Sicherheit dank Fangseil
Matthias Lorenz vom Hauptsponsor VW präsentierte das Fahrschulprogramm von VW: 17 Prozent Fahrschulnachlass, kostenfreie Selbstabholung der Fahrzeuge in der Autostadt, 24-Monats-Leasing-Vertrag für die Modelle Polo, Golf, Golf Sportsvan und (dem alten) Tiguan und zusätzlich das Paket „Clever Mobil“. Darin erhalten sind die Services „ReifenClever“ nach Stückzahl sowie „Wartung & Verschleiß“.

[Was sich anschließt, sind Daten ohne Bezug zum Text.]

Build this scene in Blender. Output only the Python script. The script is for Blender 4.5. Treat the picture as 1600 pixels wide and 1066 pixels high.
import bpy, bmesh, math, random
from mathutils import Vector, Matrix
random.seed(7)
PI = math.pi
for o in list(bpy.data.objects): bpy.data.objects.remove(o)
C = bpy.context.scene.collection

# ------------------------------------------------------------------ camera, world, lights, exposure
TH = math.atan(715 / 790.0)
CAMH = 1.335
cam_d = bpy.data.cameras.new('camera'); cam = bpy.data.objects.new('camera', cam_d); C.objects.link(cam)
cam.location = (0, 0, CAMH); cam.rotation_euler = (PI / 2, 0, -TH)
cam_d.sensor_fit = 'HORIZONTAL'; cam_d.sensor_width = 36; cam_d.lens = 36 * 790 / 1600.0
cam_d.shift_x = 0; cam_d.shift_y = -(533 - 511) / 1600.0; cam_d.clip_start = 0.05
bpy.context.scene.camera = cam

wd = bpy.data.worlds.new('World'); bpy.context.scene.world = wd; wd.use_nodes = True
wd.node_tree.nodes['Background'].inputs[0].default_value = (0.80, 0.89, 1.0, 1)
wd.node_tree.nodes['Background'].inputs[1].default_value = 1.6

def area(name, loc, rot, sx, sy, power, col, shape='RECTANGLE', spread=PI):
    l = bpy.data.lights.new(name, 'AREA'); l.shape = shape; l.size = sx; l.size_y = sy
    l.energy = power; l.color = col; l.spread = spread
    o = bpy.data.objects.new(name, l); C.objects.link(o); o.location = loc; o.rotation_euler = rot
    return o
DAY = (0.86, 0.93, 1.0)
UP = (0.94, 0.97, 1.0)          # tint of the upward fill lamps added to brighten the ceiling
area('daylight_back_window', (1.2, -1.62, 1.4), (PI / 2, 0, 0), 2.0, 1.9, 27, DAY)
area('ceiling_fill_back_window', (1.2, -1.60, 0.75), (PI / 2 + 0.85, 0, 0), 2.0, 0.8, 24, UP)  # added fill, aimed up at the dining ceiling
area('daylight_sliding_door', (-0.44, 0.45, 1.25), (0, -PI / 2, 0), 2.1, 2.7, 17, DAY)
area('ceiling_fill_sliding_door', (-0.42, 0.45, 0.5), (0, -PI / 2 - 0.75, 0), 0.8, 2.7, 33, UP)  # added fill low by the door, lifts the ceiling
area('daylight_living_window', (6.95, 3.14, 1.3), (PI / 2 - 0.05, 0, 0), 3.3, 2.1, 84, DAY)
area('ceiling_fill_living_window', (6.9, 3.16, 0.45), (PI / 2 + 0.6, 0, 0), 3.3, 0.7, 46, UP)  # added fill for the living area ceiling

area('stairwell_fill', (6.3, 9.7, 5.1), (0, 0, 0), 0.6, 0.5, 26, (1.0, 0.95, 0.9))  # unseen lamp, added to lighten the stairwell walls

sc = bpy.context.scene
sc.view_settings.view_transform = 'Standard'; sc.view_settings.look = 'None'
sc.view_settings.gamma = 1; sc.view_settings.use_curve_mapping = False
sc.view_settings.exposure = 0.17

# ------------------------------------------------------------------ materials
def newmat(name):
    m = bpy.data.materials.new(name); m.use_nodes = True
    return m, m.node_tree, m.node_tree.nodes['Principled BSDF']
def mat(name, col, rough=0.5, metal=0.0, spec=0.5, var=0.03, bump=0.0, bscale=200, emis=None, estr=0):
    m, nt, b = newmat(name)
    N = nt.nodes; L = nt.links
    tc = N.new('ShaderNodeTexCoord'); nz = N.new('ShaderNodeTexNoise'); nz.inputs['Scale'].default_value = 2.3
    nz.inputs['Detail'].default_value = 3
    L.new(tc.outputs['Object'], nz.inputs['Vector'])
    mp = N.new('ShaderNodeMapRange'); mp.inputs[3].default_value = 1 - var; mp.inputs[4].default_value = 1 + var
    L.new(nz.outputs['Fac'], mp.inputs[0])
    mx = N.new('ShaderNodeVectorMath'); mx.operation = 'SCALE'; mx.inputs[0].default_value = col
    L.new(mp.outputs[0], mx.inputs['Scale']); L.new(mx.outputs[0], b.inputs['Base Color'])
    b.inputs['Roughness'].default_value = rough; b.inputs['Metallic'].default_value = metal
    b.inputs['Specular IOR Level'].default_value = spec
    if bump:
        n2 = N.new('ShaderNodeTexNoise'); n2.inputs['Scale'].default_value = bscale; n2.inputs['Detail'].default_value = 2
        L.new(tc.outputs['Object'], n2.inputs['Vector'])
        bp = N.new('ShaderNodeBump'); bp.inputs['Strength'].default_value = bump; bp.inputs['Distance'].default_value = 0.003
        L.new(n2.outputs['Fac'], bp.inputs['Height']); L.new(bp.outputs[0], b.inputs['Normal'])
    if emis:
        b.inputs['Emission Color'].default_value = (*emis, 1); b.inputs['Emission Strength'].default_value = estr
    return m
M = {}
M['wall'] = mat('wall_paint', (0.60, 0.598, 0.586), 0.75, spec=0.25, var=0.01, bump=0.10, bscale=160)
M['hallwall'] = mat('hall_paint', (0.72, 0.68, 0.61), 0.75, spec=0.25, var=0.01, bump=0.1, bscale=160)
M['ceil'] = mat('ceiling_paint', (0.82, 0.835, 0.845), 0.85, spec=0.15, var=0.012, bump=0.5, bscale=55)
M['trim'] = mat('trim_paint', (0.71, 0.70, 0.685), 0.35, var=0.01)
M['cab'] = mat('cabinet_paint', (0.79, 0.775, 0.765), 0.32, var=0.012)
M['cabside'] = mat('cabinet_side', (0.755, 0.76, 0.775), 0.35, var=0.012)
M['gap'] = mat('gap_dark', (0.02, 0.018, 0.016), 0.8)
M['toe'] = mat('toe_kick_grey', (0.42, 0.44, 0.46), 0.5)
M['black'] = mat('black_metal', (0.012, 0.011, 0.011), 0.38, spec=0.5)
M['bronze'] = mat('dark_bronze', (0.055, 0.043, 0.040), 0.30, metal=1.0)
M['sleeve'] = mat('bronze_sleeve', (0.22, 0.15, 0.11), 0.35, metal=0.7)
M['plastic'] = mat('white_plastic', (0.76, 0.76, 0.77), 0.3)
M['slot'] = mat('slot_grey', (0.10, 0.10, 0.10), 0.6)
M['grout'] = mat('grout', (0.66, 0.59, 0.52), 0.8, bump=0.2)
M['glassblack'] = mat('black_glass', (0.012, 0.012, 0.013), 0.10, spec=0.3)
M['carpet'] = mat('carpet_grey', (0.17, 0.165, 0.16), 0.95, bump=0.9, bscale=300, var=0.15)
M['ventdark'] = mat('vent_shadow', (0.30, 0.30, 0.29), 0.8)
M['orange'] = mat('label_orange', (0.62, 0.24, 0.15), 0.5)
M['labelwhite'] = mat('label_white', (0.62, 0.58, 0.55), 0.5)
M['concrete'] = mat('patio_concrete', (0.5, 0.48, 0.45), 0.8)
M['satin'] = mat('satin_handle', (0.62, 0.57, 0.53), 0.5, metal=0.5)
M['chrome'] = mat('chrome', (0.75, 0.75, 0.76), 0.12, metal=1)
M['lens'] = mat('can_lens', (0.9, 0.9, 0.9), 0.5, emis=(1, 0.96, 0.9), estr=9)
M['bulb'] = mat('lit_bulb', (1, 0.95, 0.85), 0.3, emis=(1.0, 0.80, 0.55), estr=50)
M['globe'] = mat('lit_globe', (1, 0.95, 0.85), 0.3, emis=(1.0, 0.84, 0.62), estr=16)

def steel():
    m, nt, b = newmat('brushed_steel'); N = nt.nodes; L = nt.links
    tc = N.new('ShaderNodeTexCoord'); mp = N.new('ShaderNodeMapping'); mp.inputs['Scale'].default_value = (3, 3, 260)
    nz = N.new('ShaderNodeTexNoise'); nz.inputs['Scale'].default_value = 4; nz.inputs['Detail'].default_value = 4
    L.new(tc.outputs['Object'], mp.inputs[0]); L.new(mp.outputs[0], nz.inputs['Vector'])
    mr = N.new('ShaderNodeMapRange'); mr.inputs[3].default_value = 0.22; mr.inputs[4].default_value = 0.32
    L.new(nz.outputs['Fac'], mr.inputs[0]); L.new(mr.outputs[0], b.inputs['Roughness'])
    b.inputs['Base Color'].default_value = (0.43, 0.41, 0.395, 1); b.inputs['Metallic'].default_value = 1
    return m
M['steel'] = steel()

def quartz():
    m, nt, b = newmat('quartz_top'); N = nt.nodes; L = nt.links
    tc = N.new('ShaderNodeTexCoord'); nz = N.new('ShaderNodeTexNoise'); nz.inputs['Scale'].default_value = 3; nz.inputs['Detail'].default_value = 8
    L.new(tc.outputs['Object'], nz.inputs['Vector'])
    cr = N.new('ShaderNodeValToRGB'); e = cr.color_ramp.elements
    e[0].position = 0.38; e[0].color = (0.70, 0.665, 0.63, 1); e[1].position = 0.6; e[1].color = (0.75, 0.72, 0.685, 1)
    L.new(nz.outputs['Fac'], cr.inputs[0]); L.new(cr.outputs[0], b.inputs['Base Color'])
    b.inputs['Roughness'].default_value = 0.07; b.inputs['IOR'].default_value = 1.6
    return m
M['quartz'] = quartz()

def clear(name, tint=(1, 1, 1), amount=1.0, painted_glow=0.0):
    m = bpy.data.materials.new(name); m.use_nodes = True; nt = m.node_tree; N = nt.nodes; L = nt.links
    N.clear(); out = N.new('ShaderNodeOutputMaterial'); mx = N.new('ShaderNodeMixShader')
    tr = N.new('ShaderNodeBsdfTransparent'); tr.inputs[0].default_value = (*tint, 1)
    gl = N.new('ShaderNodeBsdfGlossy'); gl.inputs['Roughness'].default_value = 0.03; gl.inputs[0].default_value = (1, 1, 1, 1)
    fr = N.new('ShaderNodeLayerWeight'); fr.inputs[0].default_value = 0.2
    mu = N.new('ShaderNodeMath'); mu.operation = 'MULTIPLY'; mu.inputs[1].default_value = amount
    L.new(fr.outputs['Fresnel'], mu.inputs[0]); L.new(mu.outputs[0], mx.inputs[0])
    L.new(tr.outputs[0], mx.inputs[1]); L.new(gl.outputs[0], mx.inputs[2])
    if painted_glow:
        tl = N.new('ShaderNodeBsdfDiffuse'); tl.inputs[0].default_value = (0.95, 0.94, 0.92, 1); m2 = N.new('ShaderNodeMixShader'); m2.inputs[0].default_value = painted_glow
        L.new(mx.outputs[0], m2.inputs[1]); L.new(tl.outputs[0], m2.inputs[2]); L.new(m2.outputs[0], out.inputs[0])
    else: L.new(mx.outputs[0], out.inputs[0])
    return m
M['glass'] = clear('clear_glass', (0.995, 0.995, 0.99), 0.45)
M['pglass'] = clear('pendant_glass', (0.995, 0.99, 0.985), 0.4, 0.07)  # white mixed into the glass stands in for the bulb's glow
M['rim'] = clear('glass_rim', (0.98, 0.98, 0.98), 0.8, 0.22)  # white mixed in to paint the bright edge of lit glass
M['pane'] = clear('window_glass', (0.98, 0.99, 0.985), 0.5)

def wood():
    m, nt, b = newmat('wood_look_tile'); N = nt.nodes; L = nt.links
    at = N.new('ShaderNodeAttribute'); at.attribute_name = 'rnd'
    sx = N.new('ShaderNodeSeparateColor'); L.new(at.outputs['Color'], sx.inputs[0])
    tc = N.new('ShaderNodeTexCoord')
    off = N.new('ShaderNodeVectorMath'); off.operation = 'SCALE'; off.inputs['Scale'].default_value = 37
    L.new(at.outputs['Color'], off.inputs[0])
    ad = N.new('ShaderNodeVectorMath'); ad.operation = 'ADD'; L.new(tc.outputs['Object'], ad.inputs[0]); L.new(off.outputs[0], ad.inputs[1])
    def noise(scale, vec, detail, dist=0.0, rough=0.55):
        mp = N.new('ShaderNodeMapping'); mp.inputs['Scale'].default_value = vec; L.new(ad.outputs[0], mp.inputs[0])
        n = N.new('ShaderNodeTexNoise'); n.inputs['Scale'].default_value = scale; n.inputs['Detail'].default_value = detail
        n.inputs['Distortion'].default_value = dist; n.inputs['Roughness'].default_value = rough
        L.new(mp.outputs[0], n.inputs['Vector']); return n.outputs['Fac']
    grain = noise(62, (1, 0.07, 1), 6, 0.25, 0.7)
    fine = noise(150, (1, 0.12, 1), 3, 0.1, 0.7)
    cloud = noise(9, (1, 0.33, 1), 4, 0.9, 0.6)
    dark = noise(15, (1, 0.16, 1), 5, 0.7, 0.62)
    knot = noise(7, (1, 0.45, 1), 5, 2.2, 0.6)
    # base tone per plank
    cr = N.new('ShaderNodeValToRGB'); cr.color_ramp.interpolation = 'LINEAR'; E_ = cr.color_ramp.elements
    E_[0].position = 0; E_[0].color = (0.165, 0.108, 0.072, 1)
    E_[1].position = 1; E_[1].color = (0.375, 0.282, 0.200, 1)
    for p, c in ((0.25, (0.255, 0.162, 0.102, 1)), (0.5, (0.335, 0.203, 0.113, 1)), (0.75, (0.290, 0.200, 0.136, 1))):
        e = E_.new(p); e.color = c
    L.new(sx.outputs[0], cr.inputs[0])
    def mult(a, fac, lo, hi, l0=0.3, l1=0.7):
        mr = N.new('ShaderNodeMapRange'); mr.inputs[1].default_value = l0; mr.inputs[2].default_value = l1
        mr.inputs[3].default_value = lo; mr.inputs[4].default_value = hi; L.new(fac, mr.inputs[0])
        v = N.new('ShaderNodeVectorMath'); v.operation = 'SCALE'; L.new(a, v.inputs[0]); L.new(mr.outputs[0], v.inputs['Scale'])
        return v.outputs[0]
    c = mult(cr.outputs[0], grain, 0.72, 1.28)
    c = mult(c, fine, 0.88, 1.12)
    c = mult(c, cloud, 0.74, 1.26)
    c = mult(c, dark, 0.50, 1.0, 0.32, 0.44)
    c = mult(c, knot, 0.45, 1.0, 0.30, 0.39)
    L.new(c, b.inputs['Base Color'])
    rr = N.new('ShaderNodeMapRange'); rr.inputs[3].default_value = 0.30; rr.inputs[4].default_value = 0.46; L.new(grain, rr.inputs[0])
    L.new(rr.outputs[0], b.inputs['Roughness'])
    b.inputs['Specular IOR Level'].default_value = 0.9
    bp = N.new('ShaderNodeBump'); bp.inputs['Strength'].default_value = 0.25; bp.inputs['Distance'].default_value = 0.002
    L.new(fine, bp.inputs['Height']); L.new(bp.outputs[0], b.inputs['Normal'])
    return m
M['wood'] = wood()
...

Er erinnerte an den Golf und den Golf Variant mit Erdgas-Antrieb und wies auf die Website www.volkswagen-fahrschulportal.de hin, auf der sich Fahrschulen registrieren können, um Hilfsmittel für den Arbeitsalltag als Fahrlehrer herunterladen zu können, etwa Prüfungstauglichkeitsbescheinigungen oder die Lernsoftware „Virtuelle Magnettafel“. Lorenz empfahl außerdem dringend, den zweiten Innenspiegel in VW-Fahrzeugen mit dem mitgelieferten Fangseil zu sichern, um im Fall einer Airbag-Auslösung schlimme Verletzungen durch einen umherfliegenden Spiegel zu verhindern.

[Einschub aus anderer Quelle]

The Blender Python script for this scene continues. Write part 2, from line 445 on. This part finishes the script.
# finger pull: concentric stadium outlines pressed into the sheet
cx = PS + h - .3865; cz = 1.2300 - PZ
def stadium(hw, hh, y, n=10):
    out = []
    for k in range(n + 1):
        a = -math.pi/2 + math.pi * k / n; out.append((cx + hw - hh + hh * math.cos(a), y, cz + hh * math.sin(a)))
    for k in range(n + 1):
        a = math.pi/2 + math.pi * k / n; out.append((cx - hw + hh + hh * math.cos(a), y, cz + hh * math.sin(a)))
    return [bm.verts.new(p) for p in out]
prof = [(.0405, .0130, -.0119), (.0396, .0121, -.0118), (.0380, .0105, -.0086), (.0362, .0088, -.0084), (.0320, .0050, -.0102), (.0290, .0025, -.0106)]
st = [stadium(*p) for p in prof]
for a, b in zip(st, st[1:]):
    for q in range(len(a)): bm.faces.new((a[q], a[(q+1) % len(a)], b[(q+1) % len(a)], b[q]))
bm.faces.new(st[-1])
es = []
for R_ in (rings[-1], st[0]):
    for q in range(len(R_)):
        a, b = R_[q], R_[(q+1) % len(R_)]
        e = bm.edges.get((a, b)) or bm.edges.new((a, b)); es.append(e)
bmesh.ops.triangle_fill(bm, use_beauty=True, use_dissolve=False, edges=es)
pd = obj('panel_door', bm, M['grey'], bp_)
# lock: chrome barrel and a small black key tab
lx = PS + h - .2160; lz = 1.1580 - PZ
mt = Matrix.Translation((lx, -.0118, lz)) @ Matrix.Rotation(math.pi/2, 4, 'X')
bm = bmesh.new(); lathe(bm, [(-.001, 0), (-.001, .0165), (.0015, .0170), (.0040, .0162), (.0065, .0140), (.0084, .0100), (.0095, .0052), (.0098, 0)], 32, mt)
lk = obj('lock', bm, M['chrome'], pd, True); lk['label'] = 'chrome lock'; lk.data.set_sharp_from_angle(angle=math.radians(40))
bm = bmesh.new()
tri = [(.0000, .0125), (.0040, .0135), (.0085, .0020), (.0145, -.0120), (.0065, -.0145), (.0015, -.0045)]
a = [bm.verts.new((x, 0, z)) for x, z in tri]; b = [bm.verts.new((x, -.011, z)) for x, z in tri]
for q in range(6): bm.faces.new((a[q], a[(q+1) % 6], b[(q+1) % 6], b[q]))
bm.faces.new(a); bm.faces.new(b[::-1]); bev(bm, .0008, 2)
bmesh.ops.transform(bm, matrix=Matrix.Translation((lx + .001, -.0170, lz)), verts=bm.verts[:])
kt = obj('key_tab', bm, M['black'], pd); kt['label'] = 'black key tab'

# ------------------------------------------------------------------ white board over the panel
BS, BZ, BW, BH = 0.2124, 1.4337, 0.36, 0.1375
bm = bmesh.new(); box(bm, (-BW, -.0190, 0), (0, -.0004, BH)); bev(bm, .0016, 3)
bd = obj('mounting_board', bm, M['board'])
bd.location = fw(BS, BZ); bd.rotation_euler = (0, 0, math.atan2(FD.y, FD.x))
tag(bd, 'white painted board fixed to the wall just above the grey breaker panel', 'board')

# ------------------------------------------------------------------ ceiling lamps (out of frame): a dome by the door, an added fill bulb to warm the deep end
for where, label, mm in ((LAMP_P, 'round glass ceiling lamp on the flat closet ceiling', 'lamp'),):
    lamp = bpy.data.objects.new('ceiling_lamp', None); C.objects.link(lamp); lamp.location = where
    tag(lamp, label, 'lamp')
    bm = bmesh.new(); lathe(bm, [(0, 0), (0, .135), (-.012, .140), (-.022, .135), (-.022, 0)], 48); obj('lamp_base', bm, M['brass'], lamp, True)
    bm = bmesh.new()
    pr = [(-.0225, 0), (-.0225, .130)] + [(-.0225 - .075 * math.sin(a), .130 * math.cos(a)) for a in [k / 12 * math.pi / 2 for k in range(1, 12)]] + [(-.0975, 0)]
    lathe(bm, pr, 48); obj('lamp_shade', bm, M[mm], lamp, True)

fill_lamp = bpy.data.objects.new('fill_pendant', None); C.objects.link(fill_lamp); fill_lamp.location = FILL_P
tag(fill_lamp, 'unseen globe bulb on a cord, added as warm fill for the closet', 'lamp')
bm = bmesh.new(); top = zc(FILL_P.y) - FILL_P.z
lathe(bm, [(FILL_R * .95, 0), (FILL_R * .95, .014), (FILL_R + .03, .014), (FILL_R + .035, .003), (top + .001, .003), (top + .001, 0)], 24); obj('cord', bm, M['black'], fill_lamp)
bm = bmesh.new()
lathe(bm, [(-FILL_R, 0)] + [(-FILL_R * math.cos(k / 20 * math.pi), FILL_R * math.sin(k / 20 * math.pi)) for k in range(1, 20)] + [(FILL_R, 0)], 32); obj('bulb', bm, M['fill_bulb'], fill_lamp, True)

Wenig Prüforte in der Klasse AM
Im internen Teil der Veranstaltung stellte Wolfgang Prescher einen relativ stabilen Stand bei den Mitgliederzahlen fest. Die Mitgliederzahl sank 2015 im Vergleich zum Vorjahr um sechs. Der Verband hat aktuell 183 Mitglieder, davon sind 117 selbstständig. Die Altersstruktur bereitete Prescher Kopfzerbrechen, sie „spreche für sich selbst“, wie er sagte. Da die Mehrzahl der Mitglieder der Altersgruppe über 50 Jahren angehört, müsse man junge Kollegen für die Mitgliedschaft gewinnen.

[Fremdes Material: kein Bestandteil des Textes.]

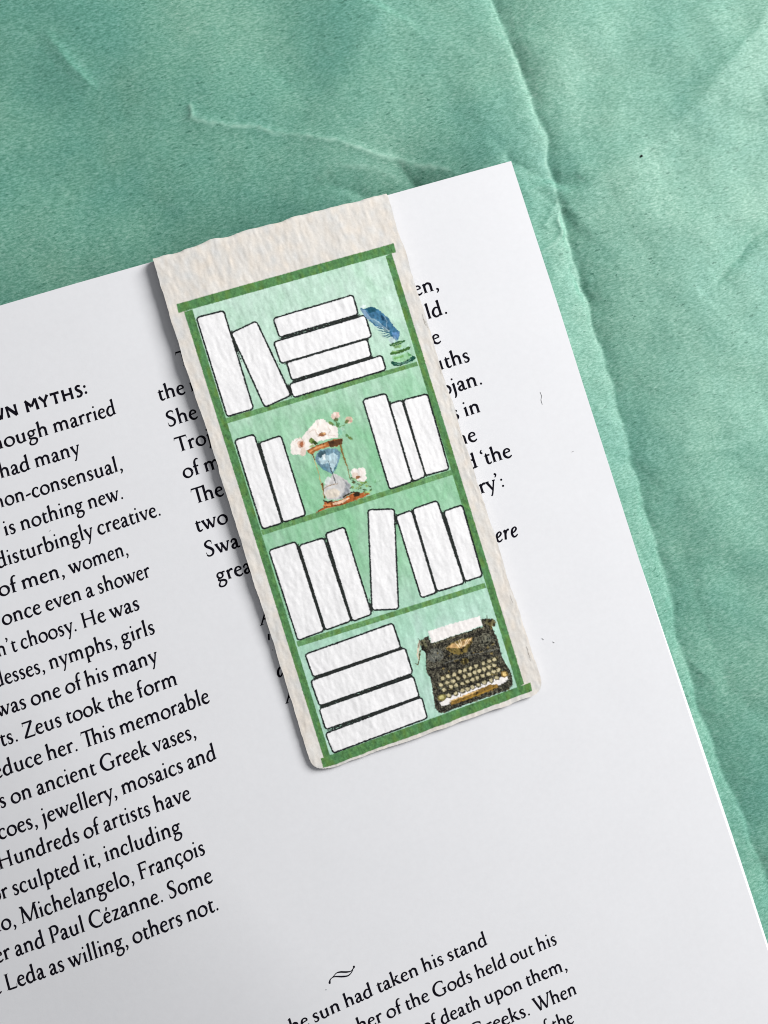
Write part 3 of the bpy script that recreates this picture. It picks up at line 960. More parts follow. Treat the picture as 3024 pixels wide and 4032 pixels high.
# mint backing
TLb, TRb = r1((196, 700))[0], r1((1400, 378))[0]
BRb, BLb = r3((1445, 590))[0], r3((335, 1000))[0]
back = [TLb, TRb, BRb, BLb]
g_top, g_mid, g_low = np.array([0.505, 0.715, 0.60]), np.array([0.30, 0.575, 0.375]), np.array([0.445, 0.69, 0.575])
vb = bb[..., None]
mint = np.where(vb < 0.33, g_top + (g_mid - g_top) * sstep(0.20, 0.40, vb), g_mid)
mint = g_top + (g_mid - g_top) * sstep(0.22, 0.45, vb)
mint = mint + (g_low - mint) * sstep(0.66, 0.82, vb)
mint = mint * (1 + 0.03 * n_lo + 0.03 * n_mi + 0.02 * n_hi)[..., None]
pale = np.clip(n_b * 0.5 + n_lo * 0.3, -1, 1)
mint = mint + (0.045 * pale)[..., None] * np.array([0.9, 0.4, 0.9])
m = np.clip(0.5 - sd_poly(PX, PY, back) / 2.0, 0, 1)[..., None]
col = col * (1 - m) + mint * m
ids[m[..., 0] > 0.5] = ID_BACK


def band(pts, kind):
    """one green board"""
    c = np.array([0.088, 0.228, 0.080]) if kind == 0 else np.array([0.140, 0.315, 0.125])
    X = PX + n_e1 * 0.4
    Y = PY + n_e2 * 0.4
    sl = box_of(pts)
    d = sd_poly(X[sl], Y[sl], pts)
    mm = np.clip(0.5 - d / 2.4, 0, 1)
    cc = c * (1 + 0.13 * n_mi[sl] + 0.10 * n_hi[sl])[..., None]
    # olive blotches of the watercolour
    ol = np.clip(n_lo[sl] * 0.5 + 0.12 * n_mi[sl], 0, 1)[..., None]
    cc = cc * (1 - 0.6 * ol) + np.array([0.12, 0.225, 0.040]) * 0.6 * ol
    te = np.clip(-n_lo[sl] * 0.5, 0, 1)[..., None]
    cc = cc * (1 - 0.4 * te) + np.array([0.085, 0.25, 0.115]) * 0.4 * te
    col[sl] = col[sl] * (1 - mm[..., None]) + cc * mm[..., None]
    sub = ids[sl]
    sub[mm > 0.5] = ID_SHELF
    ids[sl] = sub


# shelves
band(r1((428, 1356), (1568, 1018), (1578, 1042), (436, 1388)), 1)
band(r2((255, 775), (1334, 434), (1344, 462), (266, 804)), 1)
band(r3((168, 325), (1236, -8), (1246, 20), (178, 356)), 1)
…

Prescher sprach außerdem Probleme mit dem elektronischen Versand der Verbandsrundschreiben gegeben. Es sei nicht gelungen, den Versand per E-Mail umzusetzen, da nur 70 Prozent der E-Mail-Adressen vorgelegen hätten, bedauerte er. Der digitale Versand wurde deshalb per Mitgliederbeschluss rückgängig gemacht und der Vertrieb der Post beibehalten. Der Vorsitzende monierte zudem mangelnde Prüforte für die Klasse AM. Anfahrtswege zu den Prüforten seien deshalb zum Teil sehr weit, vor allem im ländlichen Raum, was erhöhte Kosten für die Bewerber bedeute. „Wir sollten mit Dekra und dem Verkehrsministerium diskutieren, um vielen jungen Menschen Zugang zum Führerschein mit 15 zu gewähren“, sagte der Vorsitzende.